╭─ SOURCE EXCERPT

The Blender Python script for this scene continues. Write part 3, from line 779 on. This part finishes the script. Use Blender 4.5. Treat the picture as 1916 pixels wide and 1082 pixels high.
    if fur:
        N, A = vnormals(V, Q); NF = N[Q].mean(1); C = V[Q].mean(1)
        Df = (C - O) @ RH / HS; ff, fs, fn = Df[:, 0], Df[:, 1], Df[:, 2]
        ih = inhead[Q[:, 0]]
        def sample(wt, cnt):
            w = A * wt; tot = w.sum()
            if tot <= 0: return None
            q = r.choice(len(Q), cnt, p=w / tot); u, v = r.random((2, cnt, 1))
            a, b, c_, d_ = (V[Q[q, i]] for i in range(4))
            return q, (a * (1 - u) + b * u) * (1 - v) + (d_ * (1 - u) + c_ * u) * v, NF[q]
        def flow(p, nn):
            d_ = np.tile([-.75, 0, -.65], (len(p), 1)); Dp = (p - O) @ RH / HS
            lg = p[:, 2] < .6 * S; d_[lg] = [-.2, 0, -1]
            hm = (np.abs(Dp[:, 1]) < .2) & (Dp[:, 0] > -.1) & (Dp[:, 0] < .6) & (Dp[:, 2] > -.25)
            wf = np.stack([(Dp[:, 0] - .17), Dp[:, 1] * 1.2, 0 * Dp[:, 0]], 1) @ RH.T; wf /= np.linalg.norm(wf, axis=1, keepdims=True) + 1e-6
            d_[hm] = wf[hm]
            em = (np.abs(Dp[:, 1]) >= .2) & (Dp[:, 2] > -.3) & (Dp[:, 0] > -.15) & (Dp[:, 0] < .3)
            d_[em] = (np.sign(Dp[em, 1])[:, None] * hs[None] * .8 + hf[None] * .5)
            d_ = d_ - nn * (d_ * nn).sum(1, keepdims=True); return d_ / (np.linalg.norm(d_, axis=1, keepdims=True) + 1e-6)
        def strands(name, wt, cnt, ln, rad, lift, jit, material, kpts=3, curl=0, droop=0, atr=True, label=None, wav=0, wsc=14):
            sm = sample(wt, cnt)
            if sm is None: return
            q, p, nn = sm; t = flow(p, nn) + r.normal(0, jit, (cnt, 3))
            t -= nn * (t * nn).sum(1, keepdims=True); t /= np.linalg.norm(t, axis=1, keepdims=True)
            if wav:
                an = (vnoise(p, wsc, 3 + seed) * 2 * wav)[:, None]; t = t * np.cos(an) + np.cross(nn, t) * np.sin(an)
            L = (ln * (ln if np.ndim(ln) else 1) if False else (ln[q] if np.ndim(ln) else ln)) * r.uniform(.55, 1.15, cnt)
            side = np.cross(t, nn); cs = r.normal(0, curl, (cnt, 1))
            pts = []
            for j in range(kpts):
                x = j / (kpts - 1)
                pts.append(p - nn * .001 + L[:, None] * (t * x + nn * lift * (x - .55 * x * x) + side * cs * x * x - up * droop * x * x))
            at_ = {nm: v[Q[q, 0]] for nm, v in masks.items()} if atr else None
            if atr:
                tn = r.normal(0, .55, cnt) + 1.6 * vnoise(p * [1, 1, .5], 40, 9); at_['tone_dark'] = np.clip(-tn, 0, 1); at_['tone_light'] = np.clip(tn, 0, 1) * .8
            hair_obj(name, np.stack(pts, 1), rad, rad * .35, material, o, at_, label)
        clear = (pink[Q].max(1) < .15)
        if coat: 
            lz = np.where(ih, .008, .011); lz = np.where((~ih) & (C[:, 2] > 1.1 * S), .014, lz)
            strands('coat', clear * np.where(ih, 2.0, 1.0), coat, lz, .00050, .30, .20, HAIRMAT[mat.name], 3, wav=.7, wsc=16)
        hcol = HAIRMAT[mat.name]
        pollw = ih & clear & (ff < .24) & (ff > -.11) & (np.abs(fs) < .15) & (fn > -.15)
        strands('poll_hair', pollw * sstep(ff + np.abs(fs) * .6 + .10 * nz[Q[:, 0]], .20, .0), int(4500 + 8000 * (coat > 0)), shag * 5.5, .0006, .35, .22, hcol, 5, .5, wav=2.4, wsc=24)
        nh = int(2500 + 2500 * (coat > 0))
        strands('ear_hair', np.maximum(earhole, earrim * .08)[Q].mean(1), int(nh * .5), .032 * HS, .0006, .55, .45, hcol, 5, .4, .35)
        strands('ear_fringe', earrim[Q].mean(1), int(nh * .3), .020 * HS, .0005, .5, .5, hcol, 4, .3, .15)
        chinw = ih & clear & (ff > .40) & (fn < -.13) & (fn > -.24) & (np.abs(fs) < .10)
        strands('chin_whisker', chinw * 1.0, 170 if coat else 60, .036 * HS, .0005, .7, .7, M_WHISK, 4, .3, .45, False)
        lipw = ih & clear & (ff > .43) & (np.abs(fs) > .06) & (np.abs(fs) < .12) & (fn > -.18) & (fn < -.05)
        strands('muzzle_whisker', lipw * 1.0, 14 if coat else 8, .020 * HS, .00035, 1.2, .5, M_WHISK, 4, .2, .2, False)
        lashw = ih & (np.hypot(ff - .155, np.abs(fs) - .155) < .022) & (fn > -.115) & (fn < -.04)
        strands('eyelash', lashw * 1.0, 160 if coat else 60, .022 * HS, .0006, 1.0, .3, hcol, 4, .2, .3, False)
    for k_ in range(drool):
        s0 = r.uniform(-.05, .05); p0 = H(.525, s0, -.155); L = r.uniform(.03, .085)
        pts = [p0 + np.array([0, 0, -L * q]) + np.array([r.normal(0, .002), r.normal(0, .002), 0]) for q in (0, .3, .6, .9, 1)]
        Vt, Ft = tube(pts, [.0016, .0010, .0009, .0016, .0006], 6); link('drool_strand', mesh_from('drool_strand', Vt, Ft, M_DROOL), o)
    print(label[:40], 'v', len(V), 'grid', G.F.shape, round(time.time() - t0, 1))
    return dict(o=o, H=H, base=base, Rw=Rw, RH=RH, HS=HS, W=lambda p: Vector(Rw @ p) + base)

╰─

Set down the listing in full, keeping every word exactly as it is.

> **RESPONSE FOR THIS EXERCISE**
The Blender Python script for this scene continues. Write part 3, from line 779 on. This part finishes the script. Use Blender 4.5. Treat the picture as 1916 pixels wide and 1082 pixels high.
    if fur:
        N, A = vnormals(V, Q); NF = N[Q].mean(1); C = V[Q].mean(1)
        Df = (C - O) @ RH / HS; ff, fs, fn = Df[:, 0], Df[:, 1], Df[:, 2]
        ih = inhead[Q[:, 0]]
        def sample(wt, cnt):
            w = A * wt; tot = w.sum()
            if tot <= 0: return None
            q = r.choice(len(Q), cnt, p=w / tot); u, v = r.random((2, cnt, 1))
            a, b, c_, d_ = (V[Q[q, i]] for i in range(4))
            return q, (a * (1 - u) + b * u) * (1 - v) + (d_ * (1 - u) + c_ * u) * v, NF[q]
        def flow(p, nn):
            d_ = np.tile([-.75, 0, -.65], (len(p), 1)); Dp = (p - O) @ RH / HS
            lg = p[:, 2] < .6 * S; d_[lg] = [-.2, 0, -1]
            hm = (np.abs(Dp[:, 1]) < .2) & (Dp[:, 0] > -.1) & (Dp[:, 0] < .6) & (Dp[:, 2] > -.25)
            wf = np.stack([(Dp[:, 0] - .17), Dp[:, 1] * 1.2, 0 * Dp[:, 0]], 1) @ RH.T; wf /= np.linalg.norm(wf, axis=1, keepdims=True) + 1e-6
            d_[hm] = wf[hm]
            em = (np.abs(Dp[:, 1]) >= .2) & (Dp[:, 2] > -.3) & (Dp[:, 0] > -.15) & (Dp[:, 0] < .3)
            d_[em] = (np.sign(Dp[em, 1])[:, None] * hs[None] * .8 + hf[None] * .5)
            d_ = d_ - nn * (d_ * nn).sum(1, keepdims=True); return d_ / (np.linalg.norm(d_, axis=1, keepdims=True) + 1e-6)
        def strands(name, wt, cnt, ln, rad, lift, jit, material, kpts=3, curl=0, droop=0, atr=True, label=None, wav=0, wsc=14):
            sm = sample(wt, cnt)
            if sm is None: return
            q, p, nn = sm; t = flow(p, nn) + r.normal(0, jit, (cnt, 3))
            t -= nn * (t * nn).sum(1, keepdims=True); t /= np.linalg.norm(t, axis=1, keepdims=True)
            if wav:
                an = (vnoise(p, wsc, 3 + seed) * 2 * wav)[:, None]; t = t * np.cos(an) + np.cross(nn, t) * np.sin(an)
            L = (ln * (ln if np.ndim(ln) else 1) if False else (ln[q] if np.ndim(ln) else ln)) * r.uniform(.55, 1.15, cnt)
            side = np.cross(t, nn); cs = r.normal(0, curl, (cnt, 1))
            pts = []
            for j in range(kpts):
                x = j / (kpts - 1)
                pts.append(p - nn * .001 + L[:, None] * (t * x + nn * lift * (x - .55 * x * x) + side * cs * x * x - up * droop * x * x))
            at_ = {nm: v[Q[q, 0]] for nm, v in masks.items()} if atr else None
            if atr:
                tn = r.normal(0, .55, cnt) + 1.6 * vnoise(p * [1, 1, .5], 40, 9); at_['tone_dark'] = np.clip(-tn, 0, 1); at_['tone_light'] = np.clip(tn, 0, 1) * .8
            hair_obj(name, np.stack(pts, 1), rad, rad * .35, material, o, at_, label)
        clear = (pink[Q].max(1) < .15)
        if coat: 
            lz = np.where(ih, .008, .011); lz = np.where((~ih) & (C[:, 2] > 1.1 * S), .014, lz)
            strands('coat', clear * np.where(ih, 2.0, 1.0), coat, lz, .00050, .30, .20, HAIRMAT[mat.name], 3, wav=.7, wsc=16)
        hcol = HAIRMAT[mat.name]
        pollw = ih & clear & (ff < .24) & (ff > -.11) & (np.abs(fs) < .15) & (fn > -.15)
        strands('poll_hair', pollw * sstep(ff + np.abs(fs) * .6 + .10 * nz[Q[:, 0]], .20, .0), int(4500 + 8000 * (coat > 0)), shag * 5.5, .0006, .35, .22, hcol, 5, .5, wav=2.4, wsc=24)
        nh = int(2500 + 2500 * (coat > 0))
        strands('ear_hair', np.maximum(earhole, earrim * .08)[Q].mean(1), int(nh * .5), .032 * HS, .0006, .55, .45, hcol, 5, .4, .35)
        strands('ear_fringe', earrim[Q].mean(1), int(nh * .3), .020 * HS, .0005, .5, .5, hcol, 4, .3, .15)
        chinw = ih & clear & (ff > .40) & (fn < -.13) & (fn > -.24) & (np.abs(fs) < .10)
        strands('chin_whisker', chinw * 1.0, 170 if coat else 60, .036 * HS, .0005, .7, .7, M_WHISK, 4, .3, .45, False)
        lipw = ih & clear & (ff > .43) & (np.abs(fs) > .06) & (np.abs(fs) < .12) & (fn > -.18) & (fn < -.05)
        strands('muzzle_whisker', lipw * 1.0, 14 if coat else 8, .020 * HS, .00035, 1.2, .5, M_WHISK, 4, .2, .2, False)
        lashw = ih & (np.hypot(ff - .155, np.abs(fs) - .155) < .022) & (fn > -.115) & (fn < -.04)
        strands('eyelash', lashw * 1.0, 160 if coat else 60, .022 * HS, .0006, 1.0, .3, hcol, 4, .2, .3, False)
    for k_ in range(drool):
        s0 = r.uniform(-.05, .05); p0 = H(.525, s0, -.155); L = r.uniform(.03, .085)
        pts = [p0 + np.array([0, 0, -L * q]) + np.array([r.normal(0, .002), r.normal(0, .002), 0]) for q in (0, .3, .6, .9, 1)]
        Vt, Ft = tube(pts, [.0016, .0010, .0009, .0016, .0006], 6); link('drool_strand', mesh_from('drool_strand', Vt, Ft, M_DROOL), o)
    print(label[:40], 'v', len(V), 'grid', G.F.shape, round(time.time() - t0, 1))
    return dict(o=o, H=H, base=base, Rw=Rw, RH=RH, HS=HS, W=lambda p: Vector(Rw @ p) + base)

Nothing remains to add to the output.